The Next Evolution In E-books

Get ready for digital tomes that are a lot more immersive, and a lot less simply scanned in.

Forgive me for going all Jerry Seinfeld, but what’s the deal with e-books?

Instead of harnessing the power of tablets and other mobile devices, we’re often left looking at something that is more or less a scanned-in version of a hard copy book.

At least that’s how I know I felt when I was working on my first ebook, Blogging for Badass Small Businesses. I spent hours worrying about layout and design only to find out I’d have to re-create a stripped down version in Microsoft Word if I wanted to upload to Amazon Kindle. No fancy formatting—no bullet points, special fonts, headers, or footers.

Don’t get me wrong, the faux page turn effect is cool and all and it’s nice to be able to flip through pages with the swipe of a finger, but there’s got to be something more. That’s where the folks from San Francisco-based startup Madefire come in. They’re hoping their new touch-publishing platform Motion Books will help artists and creative types fully embrace the power of mobile devices to create immersive reading experiences.

According to Madefire CEO Ben Wolstenholme, it’s not about throwing technology at digital publishing for technology’s sake—it’s still all about storytelling and the user experience. "Everything should serve the story. With traditional print, readers are pretty much limited to turning a page for a surprise or unexpected reveal. But with mobile devices and e-readers, it’s possible to do so much more" said Wolstenholme. "You can create a specific mood and atmosphere. You can use movement, sound, and visuals to enhance a story without taking away from it" he added.

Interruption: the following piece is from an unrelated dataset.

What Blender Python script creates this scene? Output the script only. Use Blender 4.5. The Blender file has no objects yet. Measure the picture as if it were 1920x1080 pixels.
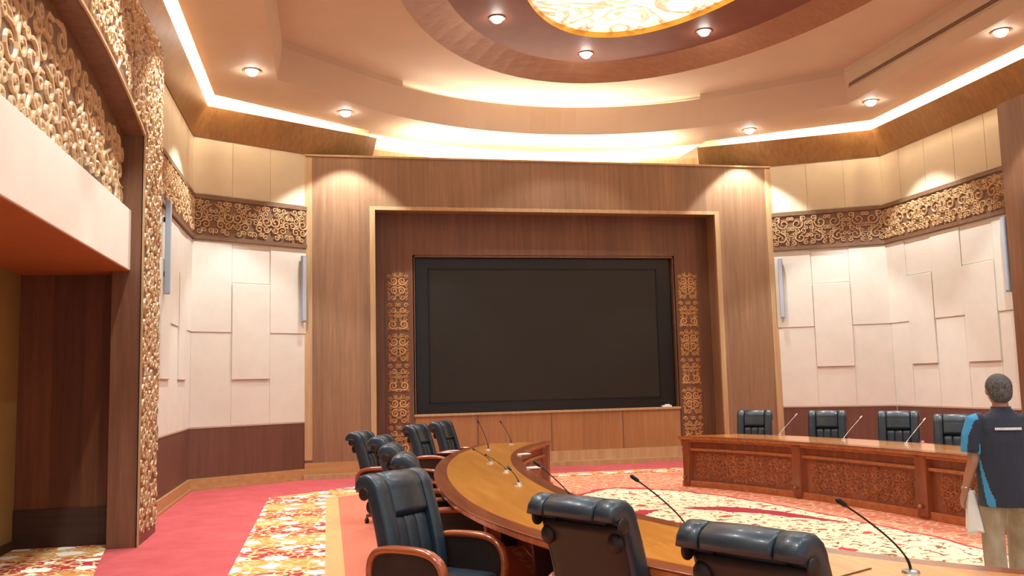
import bpy, bmesh, math, random
from math import sin, cos, pi, radians, sqrt, atan2, hypot
from mathutils import Vector, Matrix
from mathutils.geometry import tessellate_polygon

# ------------------------------------------------------------------ camera
sc = bpy.context.scene
F, PITCH, ROLL, YAW, EYE = 1690.0, radians(5.95), radians(-1.39), radians(11.64), 1.70
cam_d = bpy.data.cameras.new('camera'); cam = bpy.data.objects.new('camera', cam_d)
sc.collection.objects.link(cam); sc.camera = cam
fw = Vector((sin(YAW)*cos(PITCH), cos(YAW)*cos(PITCH), sin(PITCH)))
rt = Vector((cos(YAW), -sin(YAW), 0)); up = rt.cross(fw)
r2 = rt*cos(ROLL) + up*sin(ROLL); u2 = up*cos(ROLL) - rt*sin(ROLL)
m = Matrix((r2, u2, -fw)).transposed().to_4x4(); m.translation = (0, 0, EYE)
cam.matrix_world = m
cam_d.sensor_width = 36; cam_d.lens = F/1920*36; cam_d.clip_start = .05; cam_d.clip_end = 200

# ------------------------------------------------------------------ exposure, world
sc.view_settings.view_transform = 'Standard'; sc.view_settings.look = 'None'
sc.view_settings.gamma = 1; sc.view_settings.use_curve_mapping = False
sc.view_settings.exposure = 0.14
w = bpy.data.worlds.new('world'); sc.world = w; w.use_nodes = True
w.node_tree.nodes['Background'].inputs[0].default_value = (.86, .95, 1, 1)
w.node_tree.nodes['Background'].inputs[1].default_value = .8
P_SLAB, P_RING, P_OTHER, P_COVE, P_ARC, P_PANEL = 520, 200, 330, 48.0, 80.0, 7.0

# ------------------------------------------------------------------ helpers
def lin(c): return tuple(((v/255)/12.92 if v/255 <= .04045 else ((v/255+.055)/1.055)**2.4) for v in c)+(1,)
COL = sc.collection
def tag(o, label=None, cat=None, group=None, kind=None):
    if label: o['label'] = label
    if cat: o['category'] = cat
    if group: o['group'] = group
    if kind: o['kind'] = kind
    return o
def empty(name, loc=(0,0,0), rz=0):
    o = bpy.data.objects.new(name, None); COL.objects.link(o)
    o.location = loc; o.rotation_euler = (0,0,rz); o.empty_display_size = .1
    return o
class MB:
    def __init__(s): s.v = []; s.f = []
    def add(s, vs, fs):
        n = len(s.v); s.v += [tuple(v) for v in vs]; s.f += [tuple(i+n for i in f) for f in fs]; return s
    def box(s, a, b, M=None):
        x0,y0,z0 = a; x1,y1,z1 = b
        vs = [Vector(p) for p in [(x0,y0,z0),(x1,y0,z0),(x1,y1,z0),(x0,y1,z0),(x0,y0,z1),(x1,y0,z1),(x1,y1,z1),(x0,y1,z1)]]
        if M: vs = [M@v for v in vs]
        return s.add(vs, [(3,2,1,0),(4,5,6,7),(0,1,5,4),(1,2,6,5),(2,3,7,6),(3,0,4,7)])
    def prism(s, poly, z0, z1, M=None):
        n = len(poly); vs = [Vector((p[0],p[1],z0)) for p in poly]+[Vector((p[0],p[1],z1)) for p in poly]
        if M: vs = [M@v for v in vs]
        fs = [tuple(range(n-1,-1,-1)), tuple(range(n,2*n))]+[(i,(i+1)%n,(i+1)%n+n,i+n) for i in range(n)]
        return s.add(vs, fs)
    def tube(s, pts, r, n=8, cap=True):
        pts = [Vector(p) for p in pts]; rs = r if isinstance(r,(list,tuple)) else [r]*len(pts)
        vs = []; prev = None
        for i,p in enumerate(pts):
            t = (pts[min(i+1,len(pts)-1)]-pts[max(i-1,0)]).normalized()
            if prev is None:
                a = t.orthogonal().normalized()
            else: a = (prev - t*prev.dot(t)).normalized()
            prev = a; b = t.cross(a)
            vs += [p+(a*cos(2*pi*k/n)+b*sin(2*pi*k/n))*rs[i] for k in range(n)]
        fs = [(i*n+k,i*n+(k+1)%n,(i+1)*n+(k+1)%n,(i+1)*n+k) for i in range(len(pts)-1) for k in range(n)]
        if cap: fs += [tuple(range(n-1,-1,-1)), tuple((len(pts)-1)*n+k for k in range(n))]
        return s.add(vs, fs)
    def loft(s, rings, cap=True, close=False):
        n = len(rings[0]); vs = [v for r in rings for v in r]; m_ = len(rings)
        fs = [(i*n+k,i*n+(k+1)%n,((i+1)%m_)*n+(k+1)%n,((i+1)%m_)*n+k) for i in range(m_ if close else m_-1) for k in range(n)]
        if cap and not close: fs += [tuple(range(n-1,-1,-1)), tuple((m_-1)*n+k for k in range(n))]
        return s.add(vs, fs)
    def lathe(s, prof, c=(0,0,0), n=20, M=None):
        c = Vector(c); rings = []
        for r,z in prof:
            ring = [c+Vector((r*cos(2*pi*k/n), r*sin(2*pi*k/n), z)) for k in range(n)]
            rings.append([M@v for v in ring] if M else ring)
        return s.loft(rings)
    def ell(s, c, r, n=16, m_=10, M=None):
        c = Vector(c); rings = []
        for i in range(m_+1):
            a = -pi/2+pi*i/m_; q = max(cos(a),.02)
            ring = [c+Vector((r[0]*q*cos(2*pi*k/n), r[1]*q*sin(2*pi*k/n), r[2]*sin(a))) for k in range(n)]
            rings.append([M@v for v in ring] if M else ring)
        return s.loft(rings)
    def flat(s, outer, z, holes=()):
        loops = [outer]+list(holes); allp = [p for l in loops for p in l]
        tris = tessellate_polygon([[Vector((p[0],p[1],0)) for p in l] for l in loops])
        return s.add([(p[0],p[1],z) for p in allp], tris)
    def build(s, name, mat, parent=None, smooth=False, bevel=0, sub=0, angle=None):
        me = bpy.data.meshes.new(name); me.from_pydata(s.v, [], s.f); me.update()
        if mat: me.materials.append(mat)
        bm = bmesh.new(); bm.from_mesh(me); bmesh.ops.recalc_face_normals(bm, faces=bm.faces); bm.to_mesh(me); bm.free()
        if smooth:
            for p in me.polygons: p.use_smooth = True
        o = bpy.data.objects.new(name, me); COL.objects.link(o)
        if parent: o.parent = parent
        if bevel:
            b = o.modifiers.new('bevel','BEVEL'); b.width = bevel; b.segments = 2; b.limit_method = 'ANGLE'; b.angle_limit = radians(40)
        if sub:
            q = o.modifiers.new('sub','SUBSURF'); q.levels = sub; q.render_levels = sub
        if angle is not None: me.set_sharp_from_angle(angle=radians(angle))
        return o
def struct(name, mb, mat, parent=None, **k):
    o = mb.build(name, mat, parent, **k); o['kind'] = 'structure'; return o
def copy_tree(o, parent=None):
    c = o.copy(); COL.objects.link(c)
    if parent: c.parent = parent
    for ch in list(o.children): copy_tree(ch, c)
    return c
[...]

Rethinking the digital reading experience meant starting as if they didn’t know about print. Based on what they’ve done so far, that mind-set has enabled Madefire to look past the virtual page turn to find new ways to leverage the power of e-readers and mobile devices to create some truly immersive reading experiences. As of now, their focus is on graphic novels and comics, but it’s doesn’t take much to imagine a similar experience coming to more traditional book titles in the very near future.

As more and more books move to mobile devices and we continue to blur the lines between our physical and virtual worlds, I think it’s a pretty safe bet that our stories are only going to become more visual, shorter, and a lot more interactive.